Entertainment

How This ‘Night School’ Star Dealt With Her Exes’ Insecurities About Her Financial Independence

by Angelica Florio

When celebrities hang out with Bustle editors, we want to give them the chance to leave their mark. Literally. So we hand them a pen, a piece of paper, a few questions, and ask them to get creative. The rest is up to them. This time, Night School star Megalyn Echikunwoke is leaving her mark in the Bustle Booth.

In the comedy Night School, Megalyn Echikunwoke plays Lisa, the girlfriend of successful salesman Teddy (Kevin Hart). Early in the movie, Teddy expresses his insecurity over his girlfriend's higher salary, but that anxiety comes to a head after he loses his job and has to enroll in night school to obtain the high school diploma he never got after dropping out years prior. Teddy's pursuit of a GED later in life leads to equal parts hilarious and heartwarming moments, but it also exposes the way that outdated gender roles can jeopardize relationships. Sitting down in Bustle's New York offices, Echikunwoke reveals that her character's dating struggles aren't exactly foreign to the actor herself.

The actor recognized Teddy's panic over trying to impress his girlfriend is something that happens due to society's expectation that man be the main breadwinner of a family. And doesn't help their circumstances that Teddy doesn't just want to provide for his girlfriend, but he wants to spoil her.

"I think the social implications of not being super financially independent [or] wealthy — [not] having the right car, having the right shoes, having the right watch — for some men can be really detrimental," she says, leaning casually against the arm of a couch. "So they overcomplicate things, and they really don’t have to, because there are plenty of wonderful women like Lisa, who just loves you for you."

Echikunwoke has dealt with this kind of insecurity before; fortunately, she has a sense of humor and perspective about the whole thing.

"I started acting when I was pretty young so... I was probably making more money than some people my age. You know when 20-year-olds start, they’re in college, they’re not making that much money, but I was working. I had started early and so sometimes dating guys my age was a little bit tricky because they would say it was fine, but then it wouldn’t be fine, it would definitely seep into the relationship," she says.

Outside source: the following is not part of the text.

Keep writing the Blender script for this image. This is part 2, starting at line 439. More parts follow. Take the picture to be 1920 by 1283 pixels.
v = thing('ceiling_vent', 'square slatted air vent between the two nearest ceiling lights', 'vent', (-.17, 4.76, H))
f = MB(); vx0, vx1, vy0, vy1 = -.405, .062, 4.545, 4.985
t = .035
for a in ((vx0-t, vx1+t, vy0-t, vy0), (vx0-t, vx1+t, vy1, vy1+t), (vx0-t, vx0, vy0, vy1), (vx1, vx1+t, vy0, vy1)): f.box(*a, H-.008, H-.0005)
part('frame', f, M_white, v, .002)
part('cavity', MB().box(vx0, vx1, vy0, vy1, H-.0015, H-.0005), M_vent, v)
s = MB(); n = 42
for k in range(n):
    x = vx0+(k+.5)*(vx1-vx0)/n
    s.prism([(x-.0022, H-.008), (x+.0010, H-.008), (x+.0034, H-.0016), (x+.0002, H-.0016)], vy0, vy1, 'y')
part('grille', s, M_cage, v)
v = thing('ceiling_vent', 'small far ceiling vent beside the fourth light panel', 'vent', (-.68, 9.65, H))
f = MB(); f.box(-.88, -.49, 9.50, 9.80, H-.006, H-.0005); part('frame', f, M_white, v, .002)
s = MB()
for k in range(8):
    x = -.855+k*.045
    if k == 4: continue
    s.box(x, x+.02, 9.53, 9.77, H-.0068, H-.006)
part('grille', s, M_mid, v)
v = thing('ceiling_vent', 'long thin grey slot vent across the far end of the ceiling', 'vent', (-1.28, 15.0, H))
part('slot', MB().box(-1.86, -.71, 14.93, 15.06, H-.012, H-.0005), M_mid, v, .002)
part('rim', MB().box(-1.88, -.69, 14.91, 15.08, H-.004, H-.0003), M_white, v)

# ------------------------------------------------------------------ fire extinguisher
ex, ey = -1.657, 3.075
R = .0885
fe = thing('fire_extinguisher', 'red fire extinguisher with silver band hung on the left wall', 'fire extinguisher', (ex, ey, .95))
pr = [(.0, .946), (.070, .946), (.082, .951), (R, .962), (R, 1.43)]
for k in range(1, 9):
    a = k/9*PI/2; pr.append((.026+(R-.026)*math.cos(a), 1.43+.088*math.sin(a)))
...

The actor says that some of her exes would worry that she was judging them for not having as much money as her. They would read into her actions too much, thinking that she'd resented them for not paying for everything. Echikunwoke says that men would "start projecting things onto [me] that [weren't] happening."

Meanwhile, the actor tells me that she wanted to date her boyfriends solely for who they were, rather than their abilities to buy things. "I wasn’t looking for a guy who had money I was just like, 'Do you make me laugh? Are we, do we have fun? Do we have chemistry? Because I can pay for my own stuff," she says, sounding exactly like her Night School character.

Kevin Winter/Getty Images Entertainment/Getty Images

Since Echikunwoke has been a working actor since she was young, she's been financially independent for a long time. Now, she says she feels "privileged" to act in a movie which showcases that women aren't just waiting around to be rescued, as so many other movies portray.

"It’s usually the other way around, and it’s the guy who’s like saving the woman. [He's] plucking her and propping her up and making her life better financially," the actor says. "I thought it was fun to kind of flip that narrative on its head."

The gender roles that the actor rejects also dictate that women should be whipping up meals for their men, and Echikunwoke claims that she does not cook. When she wanted to learn, however, she had a teacher that most people could only dream of: Night School co-star Tiffany Haddish.

"I was just starting to get to know [Haddish] and she was so sweet, and I was telling her... that I don’t really know how to cook things that my boyfriend likes to cook and she was like, ‘You know what? I'mma teach you how to make fried chicken. You’re gonna come over to my house, I’m gonna teach you how to do it, [in] a healthy way, and I'mma teach you all the things, and he’s gonna love it!'"

She made the recipe once, but tells me, "I’m not Tiffany Haddish." And while that's true, Echikunwoke says that she's finding her footing as a comedic actor in ways she'd never anticipated.

"I don’t necessarily think of myself as deliberately trying to be a comedian, but I do love doing comedy and I think it’s a skill that I’ve definitely tried to cultivate," she says.

Echikunwoke certainly shows off her comedy chops in Night School, which arguably stars some of the greatest comedians of today. Now, she's on to star in a dark comedy called Apologia on Broadway, which she calls "a dream come true." The play follows a prominent art historian (Stockard Channing) whose past threatens her family as it resurfaces in a memoir written about her

Her next goal is to star in a Broadway musical, so she likely won't have any extra time to make you or anyone else fried chicken. But she'll definitely be able to foot the bill.